Jazz à tous les étages
Le jazz provençal se porte décidément bien. La preuve par cinq avec les nouveaux opus de Afropean Project, Ben Rando, Julien Brunnetaud, Minuit 10 et Way Out Trio !
Afropean Project (Apres)
La créolisation à la phocéenne se cristallise tout au long des compositions du pianiste Pascal Versini, maître d’œuvre de cet opus. Entre le jeu poétique du leader, la trompette incandescente et narquoise de Cleveland Donald (cet Américain installé à Marseille chante également sur sa propre composition) et la rythmique groovy à souhait du duo Willy Quiko (basse)/Jessy Rakotomanga (batterie), on entend les échos d’un Abdullah Ibrahim et d’un Hugh Masekela — respectivement pianiste et trompettiste sud-africains militants anti-apartheid. Les incursions afrobeat, agrémentées d’une réverbération subliminale, donneraient presque à croire que ce disque est issu du London Jazz 2.0 actuel. Que nenni ! Il a bel et bien été enregistré au Studio B du pianiste/producteur Lionel Dandine, à Gardanne.
Rens. : afropeanproject.fr
Ben Rando – Créatures (Onde)
Ce sémillant pianiste, boss du studio Eole sis à Rognes et du label Onde Musique, ose l’aventure de l’album solo. Ce très fin mélodiste aligne deux reprises — la sublime pièce latine Alfonsina y el Mar et une sonate du compositeur baroque Scarlatti — et six compositions. Son swing furtif et son toucher félin procurent à l’ensemble densité et onirisme. S’il se revendique de la musique minimaliste de John Cage et de la pop cinématographique de Radiohead, il n’en possède pas moins une touche personnelle faite d’évanescence et de présence simultanées. La Provence tiendrait-elle là son Brad Mehldau ?
Rens. : www.benrando.com
Julien Brunetaud – Bluesiana (Brojar Music)

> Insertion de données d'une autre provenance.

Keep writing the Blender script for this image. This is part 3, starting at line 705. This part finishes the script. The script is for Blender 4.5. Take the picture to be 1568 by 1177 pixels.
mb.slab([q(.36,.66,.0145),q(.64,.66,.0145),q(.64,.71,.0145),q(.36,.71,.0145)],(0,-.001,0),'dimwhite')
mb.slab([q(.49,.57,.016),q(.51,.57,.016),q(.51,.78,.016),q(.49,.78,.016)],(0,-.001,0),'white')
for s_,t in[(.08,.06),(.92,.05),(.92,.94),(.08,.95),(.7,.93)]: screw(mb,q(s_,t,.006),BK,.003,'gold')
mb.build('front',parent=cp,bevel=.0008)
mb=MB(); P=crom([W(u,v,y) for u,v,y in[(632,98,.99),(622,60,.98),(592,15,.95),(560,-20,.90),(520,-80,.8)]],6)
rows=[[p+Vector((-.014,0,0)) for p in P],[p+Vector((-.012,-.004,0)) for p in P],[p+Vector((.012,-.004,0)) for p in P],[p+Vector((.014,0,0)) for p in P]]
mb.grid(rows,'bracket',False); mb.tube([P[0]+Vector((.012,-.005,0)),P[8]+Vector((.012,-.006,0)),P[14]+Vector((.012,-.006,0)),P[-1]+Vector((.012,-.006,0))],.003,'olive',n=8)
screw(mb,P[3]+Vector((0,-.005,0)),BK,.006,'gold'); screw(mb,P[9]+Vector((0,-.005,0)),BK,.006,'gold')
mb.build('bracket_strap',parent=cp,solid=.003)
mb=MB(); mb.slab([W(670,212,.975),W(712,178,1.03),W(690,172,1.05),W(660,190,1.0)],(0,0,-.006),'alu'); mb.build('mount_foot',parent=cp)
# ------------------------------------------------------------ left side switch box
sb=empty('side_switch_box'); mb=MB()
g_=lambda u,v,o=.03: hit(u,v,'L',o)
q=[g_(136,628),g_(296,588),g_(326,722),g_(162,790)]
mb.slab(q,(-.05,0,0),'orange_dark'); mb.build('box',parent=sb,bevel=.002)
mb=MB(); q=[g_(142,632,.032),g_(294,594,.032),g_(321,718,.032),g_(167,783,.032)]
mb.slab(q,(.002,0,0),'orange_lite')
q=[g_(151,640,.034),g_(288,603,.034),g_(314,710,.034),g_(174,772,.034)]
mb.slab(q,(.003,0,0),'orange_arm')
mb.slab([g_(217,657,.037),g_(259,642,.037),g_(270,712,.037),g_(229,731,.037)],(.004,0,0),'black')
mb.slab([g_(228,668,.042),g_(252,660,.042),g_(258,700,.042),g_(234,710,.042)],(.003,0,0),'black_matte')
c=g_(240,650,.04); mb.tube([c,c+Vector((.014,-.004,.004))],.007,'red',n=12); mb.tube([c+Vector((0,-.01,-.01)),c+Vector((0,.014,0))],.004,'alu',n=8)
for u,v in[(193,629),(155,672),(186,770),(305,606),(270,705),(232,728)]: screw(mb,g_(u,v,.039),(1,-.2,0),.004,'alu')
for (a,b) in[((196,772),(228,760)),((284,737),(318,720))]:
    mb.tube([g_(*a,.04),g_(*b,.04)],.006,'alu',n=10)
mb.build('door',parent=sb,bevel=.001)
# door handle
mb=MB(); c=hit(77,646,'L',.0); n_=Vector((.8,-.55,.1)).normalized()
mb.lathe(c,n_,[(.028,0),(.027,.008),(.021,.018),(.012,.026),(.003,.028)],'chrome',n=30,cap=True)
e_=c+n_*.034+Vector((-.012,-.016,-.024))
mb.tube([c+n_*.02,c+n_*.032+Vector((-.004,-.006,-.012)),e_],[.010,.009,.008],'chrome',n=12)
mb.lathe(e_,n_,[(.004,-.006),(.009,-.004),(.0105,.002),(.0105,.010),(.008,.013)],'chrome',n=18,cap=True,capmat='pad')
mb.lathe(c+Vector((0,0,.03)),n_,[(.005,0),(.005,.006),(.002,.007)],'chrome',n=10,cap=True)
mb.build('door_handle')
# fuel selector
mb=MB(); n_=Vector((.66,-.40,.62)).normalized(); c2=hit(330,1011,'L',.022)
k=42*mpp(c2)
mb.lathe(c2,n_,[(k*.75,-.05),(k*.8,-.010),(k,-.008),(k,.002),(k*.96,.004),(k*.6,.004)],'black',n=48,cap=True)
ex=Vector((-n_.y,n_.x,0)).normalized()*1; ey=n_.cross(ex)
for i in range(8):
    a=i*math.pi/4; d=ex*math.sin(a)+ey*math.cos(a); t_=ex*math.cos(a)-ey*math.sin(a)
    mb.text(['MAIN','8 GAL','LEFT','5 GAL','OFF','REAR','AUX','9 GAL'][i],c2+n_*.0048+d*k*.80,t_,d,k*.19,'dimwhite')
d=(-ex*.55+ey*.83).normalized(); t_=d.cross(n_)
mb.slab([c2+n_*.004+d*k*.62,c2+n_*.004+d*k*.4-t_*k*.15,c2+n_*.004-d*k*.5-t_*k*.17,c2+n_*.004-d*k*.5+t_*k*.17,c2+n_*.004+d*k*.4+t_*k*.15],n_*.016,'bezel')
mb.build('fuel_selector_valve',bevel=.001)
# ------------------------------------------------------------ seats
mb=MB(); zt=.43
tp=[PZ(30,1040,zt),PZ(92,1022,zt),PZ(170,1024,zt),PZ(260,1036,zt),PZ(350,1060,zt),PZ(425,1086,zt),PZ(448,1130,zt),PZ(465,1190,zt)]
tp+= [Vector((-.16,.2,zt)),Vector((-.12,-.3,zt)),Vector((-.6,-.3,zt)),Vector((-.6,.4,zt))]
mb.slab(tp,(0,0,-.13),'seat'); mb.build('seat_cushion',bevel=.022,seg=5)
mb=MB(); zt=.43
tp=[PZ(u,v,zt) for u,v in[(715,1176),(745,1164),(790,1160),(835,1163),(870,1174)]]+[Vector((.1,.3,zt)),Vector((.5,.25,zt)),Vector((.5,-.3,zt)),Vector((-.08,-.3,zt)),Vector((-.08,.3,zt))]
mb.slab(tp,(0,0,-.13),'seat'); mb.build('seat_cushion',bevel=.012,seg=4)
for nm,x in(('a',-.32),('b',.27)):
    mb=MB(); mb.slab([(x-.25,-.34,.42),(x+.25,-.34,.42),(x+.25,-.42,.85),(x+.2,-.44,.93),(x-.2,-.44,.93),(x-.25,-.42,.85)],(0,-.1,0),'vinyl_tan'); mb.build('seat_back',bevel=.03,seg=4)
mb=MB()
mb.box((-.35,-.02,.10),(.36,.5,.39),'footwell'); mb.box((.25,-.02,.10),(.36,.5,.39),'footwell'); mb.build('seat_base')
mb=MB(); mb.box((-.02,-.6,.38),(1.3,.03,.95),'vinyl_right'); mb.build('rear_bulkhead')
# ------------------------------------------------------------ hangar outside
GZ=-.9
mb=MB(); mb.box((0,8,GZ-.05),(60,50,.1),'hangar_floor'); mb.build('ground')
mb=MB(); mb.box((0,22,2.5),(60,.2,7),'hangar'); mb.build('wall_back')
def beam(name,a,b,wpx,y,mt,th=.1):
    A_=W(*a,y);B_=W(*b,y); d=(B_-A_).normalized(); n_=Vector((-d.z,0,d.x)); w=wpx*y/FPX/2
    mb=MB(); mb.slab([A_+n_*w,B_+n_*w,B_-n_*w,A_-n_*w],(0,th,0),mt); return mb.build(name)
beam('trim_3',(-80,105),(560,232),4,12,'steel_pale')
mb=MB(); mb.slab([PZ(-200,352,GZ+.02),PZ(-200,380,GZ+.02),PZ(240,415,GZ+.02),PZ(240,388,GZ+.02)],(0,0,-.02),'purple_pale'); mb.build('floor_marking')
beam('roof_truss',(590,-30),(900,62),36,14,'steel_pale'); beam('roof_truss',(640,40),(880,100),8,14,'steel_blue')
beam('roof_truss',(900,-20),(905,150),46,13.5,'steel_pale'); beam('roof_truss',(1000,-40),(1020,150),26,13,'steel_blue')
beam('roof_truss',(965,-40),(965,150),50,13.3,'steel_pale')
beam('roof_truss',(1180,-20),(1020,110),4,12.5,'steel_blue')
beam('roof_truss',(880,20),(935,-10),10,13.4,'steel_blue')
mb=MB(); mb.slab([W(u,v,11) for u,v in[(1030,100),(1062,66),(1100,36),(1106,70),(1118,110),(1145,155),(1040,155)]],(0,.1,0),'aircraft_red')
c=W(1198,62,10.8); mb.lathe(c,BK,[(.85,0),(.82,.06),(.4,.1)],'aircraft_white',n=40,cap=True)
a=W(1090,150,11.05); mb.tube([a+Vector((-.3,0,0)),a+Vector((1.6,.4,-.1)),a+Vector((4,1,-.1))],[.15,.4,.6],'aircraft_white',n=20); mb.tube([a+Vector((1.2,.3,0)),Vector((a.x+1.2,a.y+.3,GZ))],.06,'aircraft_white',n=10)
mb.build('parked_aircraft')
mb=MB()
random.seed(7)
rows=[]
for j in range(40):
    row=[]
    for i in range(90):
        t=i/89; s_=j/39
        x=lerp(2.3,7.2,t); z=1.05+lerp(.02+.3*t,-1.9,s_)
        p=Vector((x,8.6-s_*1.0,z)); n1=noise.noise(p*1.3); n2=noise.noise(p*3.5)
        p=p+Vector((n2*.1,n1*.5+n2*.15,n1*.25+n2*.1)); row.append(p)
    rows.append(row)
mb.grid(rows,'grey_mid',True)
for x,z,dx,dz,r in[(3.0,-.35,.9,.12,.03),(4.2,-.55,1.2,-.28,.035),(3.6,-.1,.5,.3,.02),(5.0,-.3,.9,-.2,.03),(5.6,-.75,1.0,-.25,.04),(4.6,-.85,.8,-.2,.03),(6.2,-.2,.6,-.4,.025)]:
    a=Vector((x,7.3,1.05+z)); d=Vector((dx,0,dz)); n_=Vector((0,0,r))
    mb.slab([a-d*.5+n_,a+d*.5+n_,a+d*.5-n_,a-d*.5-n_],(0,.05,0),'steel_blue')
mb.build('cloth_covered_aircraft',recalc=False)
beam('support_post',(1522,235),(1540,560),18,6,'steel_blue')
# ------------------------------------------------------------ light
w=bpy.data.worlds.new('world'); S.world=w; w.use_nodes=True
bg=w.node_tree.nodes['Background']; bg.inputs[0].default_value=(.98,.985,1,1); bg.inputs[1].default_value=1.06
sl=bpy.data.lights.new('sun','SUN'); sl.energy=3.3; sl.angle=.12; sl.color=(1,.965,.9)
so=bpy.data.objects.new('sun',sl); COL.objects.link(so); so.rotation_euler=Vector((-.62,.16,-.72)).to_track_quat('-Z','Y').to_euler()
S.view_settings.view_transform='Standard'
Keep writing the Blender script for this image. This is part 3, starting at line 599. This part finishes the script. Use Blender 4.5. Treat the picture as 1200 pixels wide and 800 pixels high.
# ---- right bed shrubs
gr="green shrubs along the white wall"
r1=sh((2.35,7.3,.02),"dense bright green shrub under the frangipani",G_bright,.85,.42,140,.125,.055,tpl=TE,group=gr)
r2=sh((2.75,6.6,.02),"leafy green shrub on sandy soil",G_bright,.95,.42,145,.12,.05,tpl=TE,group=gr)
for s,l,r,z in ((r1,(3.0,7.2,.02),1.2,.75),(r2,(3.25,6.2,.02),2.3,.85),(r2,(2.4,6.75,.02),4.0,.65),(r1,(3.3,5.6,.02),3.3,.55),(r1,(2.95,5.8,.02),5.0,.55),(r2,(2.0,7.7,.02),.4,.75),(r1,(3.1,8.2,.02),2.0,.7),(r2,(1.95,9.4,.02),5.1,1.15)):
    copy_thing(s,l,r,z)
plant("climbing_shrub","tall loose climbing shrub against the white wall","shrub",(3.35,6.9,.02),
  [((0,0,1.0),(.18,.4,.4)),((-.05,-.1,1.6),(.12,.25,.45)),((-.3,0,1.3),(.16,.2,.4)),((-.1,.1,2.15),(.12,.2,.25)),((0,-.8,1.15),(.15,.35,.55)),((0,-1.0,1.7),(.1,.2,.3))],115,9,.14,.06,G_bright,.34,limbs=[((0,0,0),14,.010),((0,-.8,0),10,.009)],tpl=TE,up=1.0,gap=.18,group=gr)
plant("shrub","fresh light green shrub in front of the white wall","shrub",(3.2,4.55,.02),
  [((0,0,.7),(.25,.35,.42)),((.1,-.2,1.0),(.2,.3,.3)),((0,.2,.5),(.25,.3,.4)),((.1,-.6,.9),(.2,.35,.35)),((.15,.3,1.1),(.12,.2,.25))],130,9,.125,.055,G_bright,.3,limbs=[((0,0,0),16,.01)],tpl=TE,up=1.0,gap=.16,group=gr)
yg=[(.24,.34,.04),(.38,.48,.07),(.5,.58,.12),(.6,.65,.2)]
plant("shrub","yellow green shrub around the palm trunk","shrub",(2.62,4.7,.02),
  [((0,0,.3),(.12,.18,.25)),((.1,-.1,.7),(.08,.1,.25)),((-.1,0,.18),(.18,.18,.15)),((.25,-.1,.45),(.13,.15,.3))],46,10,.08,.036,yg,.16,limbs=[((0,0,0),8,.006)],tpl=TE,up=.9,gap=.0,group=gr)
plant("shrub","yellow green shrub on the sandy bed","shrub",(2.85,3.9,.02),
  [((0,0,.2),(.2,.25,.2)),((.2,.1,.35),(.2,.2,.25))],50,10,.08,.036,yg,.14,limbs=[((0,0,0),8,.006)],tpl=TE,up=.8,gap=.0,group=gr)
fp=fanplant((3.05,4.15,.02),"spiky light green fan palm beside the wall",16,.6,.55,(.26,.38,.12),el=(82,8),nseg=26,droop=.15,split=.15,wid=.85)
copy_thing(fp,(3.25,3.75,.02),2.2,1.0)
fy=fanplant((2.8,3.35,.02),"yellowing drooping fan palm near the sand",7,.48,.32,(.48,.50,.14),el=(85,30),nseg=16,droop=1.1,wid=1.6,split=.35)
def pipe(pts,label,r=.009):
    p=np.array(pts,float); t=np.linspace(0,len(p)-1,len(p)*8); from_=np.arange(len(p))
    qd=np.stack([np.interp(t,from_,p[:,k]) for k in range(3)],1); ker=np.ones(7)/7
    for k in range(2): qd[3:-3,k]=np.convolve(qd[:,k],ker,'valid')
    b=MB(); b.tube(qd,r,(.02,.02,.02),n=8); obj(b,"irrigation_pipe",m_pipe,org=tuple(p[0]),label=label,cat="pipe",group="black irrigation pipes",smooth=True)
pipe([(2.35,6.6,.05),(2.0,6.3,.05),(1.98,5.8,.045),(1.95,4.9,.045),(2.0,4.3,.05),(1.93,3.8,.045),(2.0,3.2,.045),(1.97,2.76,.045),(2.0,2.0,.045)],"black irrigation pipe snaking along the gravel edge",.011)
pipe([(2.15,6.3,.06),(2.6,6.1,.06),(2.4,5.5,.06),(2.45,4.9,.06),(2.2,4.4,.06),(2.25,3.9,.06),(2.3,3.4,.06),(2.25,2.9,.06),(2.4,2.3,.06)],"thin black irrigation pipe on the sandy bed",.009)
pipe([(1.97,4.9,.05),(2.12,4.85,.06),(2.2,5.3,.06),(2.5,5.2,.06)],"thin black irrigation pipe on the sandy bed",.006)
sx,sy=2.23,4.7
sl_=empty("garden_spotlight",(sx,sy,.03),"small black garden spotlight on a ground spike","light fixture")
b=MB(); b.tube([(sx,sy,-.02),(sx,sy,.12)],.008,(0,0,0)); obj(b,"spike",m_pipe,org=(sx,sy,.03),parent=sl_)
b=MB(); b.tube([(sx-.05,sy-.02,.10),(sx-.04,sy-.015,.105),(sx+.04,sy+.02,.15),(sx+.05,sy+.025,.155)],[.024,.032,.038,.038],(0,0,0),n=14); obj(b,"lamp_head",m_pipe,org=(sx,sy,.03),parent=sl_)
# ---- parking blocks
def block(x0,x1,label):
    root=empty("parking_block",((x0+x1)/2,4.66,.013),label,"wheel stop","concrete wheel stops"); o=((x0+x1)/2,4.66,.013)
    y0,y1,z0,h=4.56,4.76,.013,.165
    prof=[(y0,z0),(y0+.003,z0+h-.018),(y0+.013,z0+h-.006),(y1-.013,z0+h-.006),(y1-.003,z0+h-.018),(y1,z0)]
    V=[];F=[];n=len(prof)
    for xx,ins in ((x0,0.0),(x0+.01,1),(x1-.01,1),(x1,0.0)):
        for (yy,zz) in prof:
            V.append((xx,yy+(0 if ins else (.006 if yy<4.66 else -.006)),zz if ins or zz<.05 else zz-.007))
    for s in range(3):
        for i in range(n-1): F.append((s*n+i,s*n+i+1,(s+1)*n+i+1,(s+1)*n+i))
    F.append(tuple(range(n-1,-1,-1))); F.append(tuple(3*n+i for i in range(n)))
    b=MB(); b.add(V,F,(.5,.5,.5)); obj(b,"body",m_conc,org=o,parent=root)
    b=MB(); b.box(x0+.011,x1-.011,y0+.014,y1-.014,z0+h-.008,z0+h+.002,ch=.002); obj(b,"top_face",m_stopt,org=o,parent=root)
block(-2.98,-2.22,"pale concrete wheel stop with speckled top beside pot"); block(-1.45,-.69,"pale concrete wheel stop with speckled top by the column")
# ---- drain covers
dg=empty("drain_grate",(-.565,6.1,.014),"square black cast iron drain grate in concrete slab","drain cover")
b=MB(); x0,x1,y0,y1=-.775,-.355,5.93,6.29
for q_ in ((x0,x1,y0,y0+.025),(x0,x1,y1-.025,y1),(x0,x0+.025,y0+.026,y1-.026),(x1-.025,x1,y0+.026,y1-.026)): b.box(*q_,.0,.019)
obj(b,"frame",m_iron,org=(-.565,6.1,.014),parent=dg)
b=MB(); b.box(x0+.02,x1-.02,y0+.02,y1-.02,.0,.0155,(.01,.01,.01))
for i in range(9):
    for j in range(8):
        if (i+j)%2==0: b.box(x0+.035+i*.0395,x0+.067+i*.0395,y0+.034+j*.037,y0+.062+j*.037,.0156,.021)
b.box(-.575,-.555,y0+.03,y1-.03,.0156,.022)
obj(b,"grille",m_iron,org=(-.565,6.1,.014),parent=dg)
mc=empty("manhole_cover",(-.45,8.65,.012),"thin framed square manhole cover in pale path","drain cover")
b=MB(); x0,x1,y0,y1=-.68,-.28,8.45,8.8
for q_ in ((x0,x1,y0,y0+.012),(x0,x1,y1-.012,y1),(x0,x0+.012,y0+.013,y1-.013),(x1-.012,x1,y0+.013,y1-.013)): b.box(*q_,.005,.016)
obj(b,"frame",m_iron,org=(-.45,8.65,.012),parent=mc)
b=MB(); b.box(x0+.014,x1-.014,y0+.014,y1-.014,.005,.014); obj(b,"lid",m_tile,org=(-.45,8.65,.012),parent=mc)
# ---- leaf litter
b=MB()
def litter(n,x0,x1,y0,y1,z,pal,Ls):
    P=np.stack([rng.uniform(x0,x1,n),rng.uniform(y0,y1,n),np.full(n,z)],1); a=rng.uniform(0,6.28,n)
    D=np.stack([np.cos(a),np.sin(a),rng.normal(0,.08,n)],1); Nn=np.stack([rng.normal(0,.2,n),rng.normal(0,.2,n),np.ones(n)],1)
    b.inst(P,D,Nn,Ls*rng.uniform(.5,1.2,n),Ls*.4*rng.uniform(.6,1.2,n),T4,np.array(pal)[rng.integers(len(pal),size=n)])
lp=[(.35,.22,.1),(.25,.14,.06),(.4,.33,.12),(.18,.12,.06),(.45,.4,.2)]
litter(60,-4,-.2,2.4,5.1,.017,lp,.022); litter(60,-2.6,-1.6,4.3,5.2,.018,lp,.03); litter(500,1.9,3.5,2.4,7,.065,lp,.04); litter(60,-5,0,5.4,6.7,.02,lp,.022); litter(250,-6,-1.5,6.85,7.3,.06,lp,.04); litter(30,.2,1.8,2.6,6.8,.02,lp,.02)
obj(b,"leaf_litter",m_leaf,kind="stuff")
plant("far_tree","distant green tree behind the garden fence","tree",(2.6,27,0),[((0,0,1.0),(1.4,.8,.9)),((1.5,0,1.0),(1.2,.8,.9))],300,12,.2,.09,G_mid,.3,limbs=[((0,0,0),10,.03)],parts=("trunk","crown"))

Du blues louisianais made in Marseille, enregistré au PIC Télémaque, du côté de l’Estaque. Le pianiste crooner originaire du Sud-Ouest, riche d’une carrière qui l’a conduit notamment à La Nouvelle-Orléans et en Louisiane il y a une vingtaine d’années, nous fait partager impressions et souvenirs de la Crescent City et du bayou. Ses propres compositions n’ont pas à souffrir la comparaison avec les standards éternels comme Tipitina. L’ensemble a la saveur d’un ragoût d’alligator qui aurait mijoté dans un moonshine élaboré dans un juke joint. Boogie et blues hautement inflammables donc.
Rens. : www.julienbrunetaud.com
Minuit 10 – Sans bruit (autoproduction)
Les frères Rouvière reviennent avec leur « jazz progressif » teinté de folk et de blues. L’inclusion d’une chanteuse (Morgane Cadre) donne à leurs compositions des atours résolument contemporains, rappelant notamment l’art du chant diphonique d’une Isabel Sörling. Quant à la présence de Matis Regnault à la contrebasse, elle leur permet d’atteindre plus de profondeur que sur leur précédent opus. Une esthétique singulière qui fait souffler un vent de fraîcheur dans le jazz made in Provence.
Rens. : www.minuit10music.com
Way Out Trio (autoproduction)
Voilà un trio qui n’a pas peur du vide ! Trois funambules musicaux — Antoine Lucchini au saxophone, Olivier Lalauze à la contrebasse et Léo Achard à la batterie —, sans instrument harmonique donc, qui posent un jalon provençal sur la route escarpée du trio pianoless. On pense bien sûr aux expérimentations en la matière d’un Sonny Rollins, tant le son du saxophoniste a cette générosité du légendaire ténor américain (cf. l’album Way Out West, 1957). Pour autant, ils empruntent également aux velléités « harmolodiques » d’un Ornette Coleman ainsi qu’au flamenco, proposant une mélancolie joyeuse, déployant des oxymores, signe d’une maturité artistique affûtée. Le jeu collectif résonne de tentations de jeu « out » et de profondes incantations qui, si elles semblent emplies d’un je-ne-sais quoi de solastalgique, n’en sont pas moins serties de pointes d’humour.